Uber served data on over 13 million users to US regulators

The multi-billion dollar ride-sharing company also included a warrant canary, stating that it had not received a national security demand.
Written by Zack Whittaker, Contributor

Uber, the multi-billion dollar ride-sharing company, has turned over data on more than 12 million users to US local and federal authorities.

(Image: CNET/CBS Interactive)

The company revealed the information in its first transparency report published Tuesday.

Uber said it received 33 requests which amounted to data on more than 11.6 million riders.

The company, valued at around $62 billion, complied with 58 percent of those requests, either as required or after unsuccessfully narrowing the scope of the request.

Uber also said it wholly complied with 33 requests by regulators in relation to airport transportation services, amounting to about 1.6 million riders.

The company said regulators may request information about trips, requests, pickup and dropoff areas, and fares for a given time period.

But the number of law enforcement requests is just a fraction compared to the number that is collected by US regulators.

Uber turned over data on 205 driver accounts over 408 requests. The company fully complied with about one-third of those requests, and partially complied in 52 percent.

Most requests were subpoenas filed by state authorities.

In most cases, law enforcement requests that were received related to fraud investigations or the use of stolen credit cards, the report said.

The company also said it has "not received a National Security Letter or FISA order" as of the date of the report.

This so-called warrant canary is a widely-used tool to tell customers that no secret government demands for data have been filed.

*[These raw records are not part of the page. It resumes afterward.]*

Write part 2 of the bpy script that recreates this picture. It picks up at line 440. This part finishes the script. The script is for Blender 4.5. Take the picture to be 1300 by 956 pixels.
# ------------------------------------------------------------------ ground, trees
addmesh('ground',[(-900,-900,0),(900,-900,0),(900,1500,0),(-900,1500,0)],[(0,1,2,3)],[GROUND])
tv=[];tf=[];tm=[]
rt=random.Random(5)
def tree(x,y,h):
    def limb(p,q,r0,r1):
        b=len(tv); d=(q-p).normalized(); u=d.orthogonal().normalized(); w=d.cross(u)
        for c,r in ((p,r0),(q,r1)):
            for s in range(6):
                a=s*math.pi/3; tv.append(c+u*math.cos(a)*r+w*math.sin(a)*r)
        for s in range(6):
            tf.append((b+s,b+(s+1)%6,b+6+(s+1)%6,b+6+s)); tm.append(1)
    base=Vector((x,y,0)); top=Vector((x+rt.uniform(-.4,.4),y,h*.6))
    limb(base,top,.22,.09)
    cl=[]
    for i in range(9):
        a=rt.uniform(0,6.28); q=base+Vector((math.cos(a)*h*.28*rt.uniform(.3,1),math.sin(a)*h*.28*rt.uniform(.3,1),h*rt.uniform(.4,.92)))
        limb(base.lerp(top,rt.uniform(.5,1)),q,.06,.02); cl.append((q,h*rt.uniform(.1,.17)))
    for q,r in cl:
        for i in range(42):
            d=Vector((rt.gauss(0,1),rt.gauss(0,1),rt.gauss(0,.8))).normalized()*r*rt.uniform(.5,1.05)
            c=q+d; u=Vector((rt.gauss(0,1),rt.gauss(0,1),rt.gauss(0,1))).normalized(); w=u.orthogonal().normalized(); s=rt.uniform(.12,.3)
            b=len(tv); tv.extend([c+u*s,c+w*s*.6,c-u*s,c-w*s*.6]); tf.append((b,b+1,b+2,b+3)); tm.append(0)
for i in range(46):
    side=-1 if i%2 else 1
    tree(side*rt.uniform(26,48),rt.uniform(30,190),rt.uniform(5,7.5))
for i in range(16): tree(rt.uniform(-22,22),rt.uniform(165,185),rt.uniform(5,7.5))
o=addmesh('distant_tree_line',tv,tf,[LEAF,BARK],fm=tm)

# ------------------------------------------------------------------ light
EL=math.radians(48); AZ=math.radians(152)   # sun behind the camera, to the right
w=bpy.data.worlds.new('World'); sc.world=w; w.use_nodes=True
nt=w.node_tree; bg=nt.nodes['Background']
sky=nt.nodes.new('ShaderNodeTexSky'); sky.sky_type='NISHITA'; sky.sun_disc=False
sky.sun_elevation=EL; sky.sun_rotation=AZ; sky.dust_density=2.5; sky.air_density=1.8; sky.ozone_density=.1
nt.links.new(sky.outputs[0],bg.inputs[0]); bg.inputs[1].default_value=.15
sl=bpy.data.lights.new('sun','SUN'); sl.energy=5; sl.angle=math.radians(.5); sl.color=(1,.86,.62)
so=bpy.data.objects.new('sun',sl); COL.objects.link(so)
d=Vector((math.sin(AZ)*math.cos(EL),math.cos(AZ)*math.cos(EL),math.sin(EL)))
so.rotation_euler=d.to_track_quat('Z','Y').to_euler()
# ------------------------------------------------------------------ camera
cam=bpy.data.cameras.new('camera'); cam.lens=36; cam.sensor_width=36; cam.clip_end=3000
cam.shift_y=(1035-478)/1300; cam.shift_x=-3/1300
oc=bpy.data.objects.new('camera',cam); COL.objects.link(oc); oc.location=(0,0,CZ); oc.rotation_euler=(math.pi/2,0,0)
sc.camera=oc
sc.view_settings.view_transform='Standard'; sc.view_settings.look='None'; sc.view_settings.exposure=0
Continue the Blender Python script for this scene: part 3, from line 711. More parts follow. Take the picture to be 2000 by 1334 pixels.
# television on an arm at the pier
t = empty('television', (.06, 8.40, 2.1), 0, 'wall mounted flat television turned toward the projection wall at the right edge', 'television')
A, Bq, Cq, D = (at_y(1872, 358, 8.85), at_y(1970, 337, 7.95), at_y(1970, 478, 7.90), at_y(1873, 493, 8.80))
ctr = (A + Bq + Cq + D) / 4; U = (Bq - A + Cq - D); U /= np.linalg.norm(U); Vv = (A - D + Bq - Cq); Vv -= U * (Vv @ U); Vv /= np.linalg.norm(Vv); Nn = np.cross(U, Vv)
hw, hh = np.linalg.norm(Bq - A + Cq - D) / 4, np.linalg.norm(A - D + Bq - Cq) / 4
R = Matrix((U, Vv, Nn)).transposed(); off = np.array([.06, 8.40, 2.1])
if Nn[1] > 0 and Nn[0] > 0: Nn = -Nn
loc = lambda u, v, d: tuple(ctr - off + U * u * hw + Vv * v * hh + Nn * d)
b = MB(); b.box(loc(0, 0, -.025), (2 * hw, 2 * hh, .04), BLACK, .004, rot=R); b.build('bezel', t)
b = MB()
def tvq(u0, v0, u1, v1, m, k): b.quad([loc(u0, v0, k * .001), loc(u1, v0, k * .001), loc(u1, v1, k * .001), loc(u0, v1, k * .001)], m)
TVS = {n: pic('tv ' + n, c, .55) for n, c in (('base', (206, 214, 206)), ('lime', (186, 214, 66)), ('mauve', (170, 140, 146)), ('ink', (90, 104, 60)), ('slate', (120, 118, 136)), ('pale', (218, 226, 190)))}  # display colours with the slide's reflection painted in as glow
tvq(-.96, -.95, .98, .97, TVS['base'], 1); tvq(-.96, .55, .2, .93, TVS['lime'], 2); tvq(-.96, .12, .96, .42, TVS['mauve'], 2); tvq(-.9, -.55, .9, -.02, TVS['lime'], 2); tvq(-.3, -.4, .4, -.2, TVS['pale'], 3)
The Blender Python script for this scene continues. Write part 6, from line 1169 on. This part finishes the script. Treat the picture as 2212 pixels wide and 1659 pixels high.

Many companies have included these public statements on their website, in anticipation of receiving secret requests down the line. Removing the notice suggests one has been received but doesn't violate the gag order because nothing was explicitly said.

Reddit recently became the first widely-known company to remove a warrant canary, indicating that it been subject to a top-secret order.

The company did not disclose any information on government requests from other countries.